I mention all these artists and designers because you see a lot of their influence in Hernandez's posters. Look at the photo of Andre Williams in the poster above. It seems clear that Hernandez took an existing photo and xeroxed it, creating a rough, high contrast image. And he doesn't even try to stay "in the lines" with the red shape under the photo.



Ditto with this Supersuckers poster. The image looks vintage and slightly sleazy in a coy retro way. The photo (and the background) are reproduced in high contrast and not halftoned at all. (Halftones are a photo-mechanical method for creating print-ready images that show subtle changes in value in a given image.)





While Hernandez doesn't go as far as the San Francisco poster artists, he often uses hand-drawn lettering more for a visual effect than for ease of reading.

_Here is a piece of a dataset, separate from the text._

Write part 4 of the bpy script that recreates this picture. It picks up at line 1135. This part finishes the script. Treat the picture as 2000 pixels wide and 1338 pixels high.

His lettering is distinctive. It has a feeling of being carved, as if he were doing woodblock prints or zinc plate engravings.



That "engraving" feeling extends to his drawing as well and is one of the the things that defines Hernandez's work. In addition to the influence of earlier rock poster artists, Hernandez is influenced by José-Guadalupe Posada, the great Mexican printmaker from the early 20th century. This influence was made obvious in his work for Messengers of the Posada Influence at the Museum of Printing History recently, as well as at his annual Day of the Dead Rock Stars exhibits at Cactus Records over the years.



This is what sets his poster work apart. While it is firmly in the tradition of the silkscreen rock poster that began in the 60s, the influence of Posada's Mexican revolutionary printmaking gives Hernandez's work a flavor all its own.

Live and in Person! Gig Posters and Other Printed Matter by Carlos Hernandez is on display at Rice Media Center through January 30.